Short task » Report how many lines include the word "from", and nothing besides that number.
= = = = = = =
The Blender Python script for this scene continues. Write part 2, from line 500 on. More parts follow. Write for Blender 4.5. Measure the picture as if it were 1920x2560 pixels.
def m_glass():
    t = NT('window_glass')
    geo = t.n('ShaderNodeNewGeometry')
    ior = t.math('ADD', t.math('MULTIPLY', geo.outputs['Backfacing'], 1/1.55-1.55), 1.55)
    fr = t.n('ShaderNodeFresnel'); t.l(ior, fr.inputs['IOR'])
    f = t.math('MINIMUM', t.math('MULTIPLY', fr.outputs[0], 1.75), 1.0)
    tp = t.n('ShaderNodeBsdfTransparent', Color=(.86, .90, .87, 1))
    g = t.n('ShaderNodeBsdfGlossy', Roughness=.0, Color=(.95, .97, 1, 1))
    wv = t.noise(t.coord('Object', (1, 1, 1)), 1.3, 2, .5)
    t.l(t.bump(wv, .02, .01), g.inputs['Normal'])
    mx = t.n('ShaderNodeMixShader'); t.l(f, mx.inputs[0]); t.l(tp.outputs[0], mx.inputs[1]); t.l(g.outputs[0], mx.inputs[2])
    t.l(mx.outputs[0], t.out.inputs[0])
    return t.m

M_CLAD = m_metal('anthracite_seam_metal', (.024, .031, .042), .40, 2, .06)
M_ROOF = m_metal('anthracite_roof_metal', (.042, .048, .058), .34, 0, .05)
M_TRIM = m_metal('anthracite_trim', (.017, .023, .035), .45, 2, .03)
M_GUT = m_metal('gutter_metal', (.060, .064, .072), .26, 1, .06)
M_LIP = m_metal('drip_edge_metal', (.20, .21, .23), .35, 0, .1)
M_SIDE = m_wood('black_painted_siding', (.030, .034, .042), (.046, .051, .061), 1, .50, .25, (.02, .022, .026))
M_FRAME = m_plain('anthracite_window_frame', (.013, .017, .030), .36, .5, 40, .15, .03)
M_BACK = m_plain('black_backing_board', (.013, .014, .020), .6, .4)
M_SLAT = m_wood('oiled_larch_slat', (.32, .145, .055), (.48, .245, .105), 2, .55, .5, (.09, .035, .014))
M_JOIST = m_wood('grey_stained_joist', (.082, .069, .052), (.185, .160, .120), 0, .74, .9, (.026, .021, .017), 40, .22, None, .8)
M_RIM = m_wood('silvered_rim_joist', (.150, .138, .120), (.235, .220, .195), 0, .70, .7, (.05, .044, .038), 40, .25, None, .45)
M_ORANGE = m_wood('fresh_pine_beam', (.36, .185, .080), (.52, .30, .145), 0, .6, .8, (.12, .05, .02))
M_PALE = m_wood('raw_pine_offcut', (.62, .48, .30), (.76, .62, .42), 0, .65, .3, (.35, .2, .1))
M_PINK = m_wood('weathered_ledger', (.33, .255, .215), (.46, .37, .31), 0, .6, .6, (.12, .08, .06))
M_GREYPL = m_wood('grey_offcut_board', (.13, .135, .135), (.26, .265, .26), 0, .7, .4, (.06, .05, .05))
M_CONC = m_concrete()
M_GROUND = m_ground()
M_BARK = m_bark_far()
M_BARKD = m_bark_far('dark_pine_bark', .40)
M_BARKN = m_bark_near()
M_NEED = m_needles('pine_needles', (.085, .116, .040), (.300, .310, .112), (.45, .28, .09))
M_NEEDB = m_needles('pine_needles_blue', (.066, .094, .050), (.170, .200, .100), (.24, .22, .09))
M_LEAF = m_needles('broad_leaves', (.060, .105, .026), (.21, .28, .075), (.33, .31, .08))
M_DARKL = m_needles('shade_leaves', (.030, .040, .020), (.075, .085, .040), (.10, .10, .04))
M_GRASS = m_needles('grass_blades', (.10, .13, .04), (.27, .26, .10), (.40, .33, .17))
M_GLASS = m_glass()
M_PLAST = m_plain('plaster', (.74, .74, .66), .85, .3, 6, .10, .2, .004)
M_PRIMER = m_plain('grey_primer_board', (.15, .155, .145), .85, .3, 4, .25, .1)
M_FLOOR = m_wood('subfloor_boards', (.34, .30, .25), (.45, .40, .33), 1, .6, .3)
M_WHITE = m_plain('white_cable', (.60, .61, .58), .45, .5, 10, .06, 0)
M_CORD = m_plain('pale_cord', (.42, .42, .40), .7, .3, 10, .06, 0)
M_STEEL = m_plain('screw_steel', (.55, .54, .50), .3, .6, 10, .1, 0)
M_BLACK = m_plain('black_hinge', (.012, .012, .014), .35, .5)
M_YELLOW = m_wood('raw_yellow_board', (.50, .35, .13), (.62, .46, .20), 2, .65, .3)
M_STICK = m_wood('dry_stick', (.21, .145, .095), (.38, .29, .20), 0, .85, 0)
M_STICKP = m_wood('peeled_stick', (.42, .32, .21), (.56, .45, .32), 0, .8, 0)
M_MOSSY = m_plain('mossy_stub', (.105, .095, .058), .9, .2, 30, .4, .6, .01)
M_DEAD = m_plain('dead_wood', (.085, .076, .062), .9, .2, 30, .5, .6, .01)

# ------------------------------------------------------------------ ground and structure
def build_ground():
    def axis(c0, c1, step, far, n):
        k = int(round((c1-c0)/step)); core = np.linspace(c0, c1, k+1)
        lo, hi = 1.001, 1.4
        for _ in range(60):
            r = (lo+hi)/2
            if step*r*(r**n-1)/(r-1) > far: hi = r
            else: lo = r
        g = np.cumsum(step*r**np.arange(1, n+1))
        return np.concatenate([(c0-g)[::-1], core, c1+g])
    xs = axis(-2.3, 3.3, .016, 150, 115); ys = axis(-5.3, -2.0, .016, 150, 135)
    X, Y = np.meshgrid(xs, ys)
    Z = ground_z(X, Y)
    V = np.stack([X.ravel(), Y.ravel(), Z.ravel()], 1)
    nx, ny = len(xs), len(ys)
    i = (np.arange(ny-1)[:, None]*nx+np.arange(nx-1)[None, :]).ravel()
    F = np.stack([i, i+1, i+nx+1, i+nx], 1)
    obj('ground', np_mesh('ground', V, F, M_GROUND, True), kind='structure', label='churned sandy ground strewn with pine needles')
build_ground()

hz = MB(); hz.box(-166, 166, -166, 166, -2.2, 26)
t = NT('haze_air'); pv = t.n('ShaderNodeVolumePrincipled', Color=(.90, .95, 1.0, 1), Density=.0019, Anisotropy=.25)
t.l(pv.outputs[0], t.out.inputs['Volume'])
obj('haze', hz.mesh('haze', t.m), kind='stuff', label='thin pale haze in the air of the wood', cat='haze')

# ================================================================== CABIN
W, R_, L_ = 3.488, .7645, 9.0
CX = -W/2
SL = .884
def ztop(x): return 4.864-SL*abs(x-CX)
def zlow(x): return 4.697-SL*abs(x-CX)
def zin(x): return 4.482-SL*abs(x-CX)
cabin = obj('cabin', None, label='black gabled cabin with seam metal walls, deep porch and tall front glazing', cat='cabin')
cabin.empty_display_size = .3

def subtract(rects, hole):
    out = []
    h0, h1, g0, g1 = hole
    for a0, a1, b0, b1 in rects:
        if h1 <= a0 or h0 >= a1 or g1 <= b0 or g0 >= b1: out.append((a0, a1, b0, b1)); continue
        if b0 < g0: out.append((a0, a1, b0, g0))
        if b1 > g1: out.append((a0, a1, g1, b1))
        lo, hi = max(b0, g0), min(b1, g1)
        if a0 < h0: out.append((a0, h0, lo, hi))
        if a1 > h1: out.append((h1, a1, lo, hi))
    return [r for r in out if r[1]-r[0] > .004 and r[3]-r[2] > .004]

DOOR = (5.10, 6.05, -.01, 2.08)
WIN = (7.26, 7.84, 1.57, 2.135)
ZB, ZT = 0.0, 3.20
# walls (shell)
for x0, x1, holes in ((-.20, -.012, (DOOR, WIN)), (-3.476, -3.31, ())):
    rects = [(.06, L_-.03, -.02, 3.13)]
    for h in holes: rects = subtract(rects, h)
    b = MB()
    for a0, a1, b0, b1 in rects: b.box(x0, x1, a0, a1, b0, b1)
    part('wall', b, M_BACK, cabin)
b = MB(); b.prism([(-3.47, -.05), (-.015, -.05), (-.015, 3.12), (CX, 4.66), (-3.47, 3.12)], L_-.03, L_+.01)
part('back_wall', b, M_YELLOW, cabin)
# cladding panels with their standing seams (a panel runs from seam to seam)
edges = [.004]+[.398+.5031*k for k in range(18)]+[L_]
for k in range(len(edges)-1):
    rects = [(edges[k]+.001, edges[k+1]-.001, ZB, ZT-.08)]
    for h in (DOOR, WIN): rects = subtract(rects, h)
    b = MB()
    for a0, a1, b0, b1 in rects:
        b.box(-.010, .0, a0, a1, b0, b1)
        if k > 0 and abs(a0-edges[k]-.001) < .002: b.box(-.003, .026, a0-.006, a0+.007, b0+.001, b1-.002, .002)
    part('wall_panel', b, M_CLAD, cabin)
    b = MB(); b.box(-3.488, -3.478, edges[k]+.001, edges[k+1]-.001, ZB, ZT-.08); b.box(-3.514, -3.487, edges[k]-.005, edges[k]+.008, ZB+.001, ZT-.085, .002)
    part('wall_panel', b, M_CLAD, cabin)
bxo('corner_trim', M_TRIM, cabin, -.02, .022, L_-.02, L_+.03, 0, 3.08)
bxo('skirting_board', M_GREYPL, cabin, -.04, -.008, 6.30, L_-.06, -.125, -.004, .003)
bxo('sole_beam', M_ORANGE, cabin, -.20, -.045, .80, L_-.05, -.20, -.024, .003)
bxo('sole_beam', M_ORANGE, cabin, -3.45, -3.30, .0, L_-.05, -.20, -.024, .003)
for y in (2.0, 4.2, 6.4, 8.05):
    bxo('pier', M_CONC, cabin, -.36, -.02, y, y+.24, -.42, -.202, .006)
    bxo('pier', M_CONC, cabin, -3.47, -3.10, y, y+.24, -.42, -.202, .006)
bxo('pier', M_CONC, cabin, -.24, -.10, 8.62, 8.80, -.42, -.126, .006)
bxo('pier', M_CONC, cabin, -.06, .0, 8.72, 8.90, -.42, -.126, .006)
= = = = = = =
Response » 2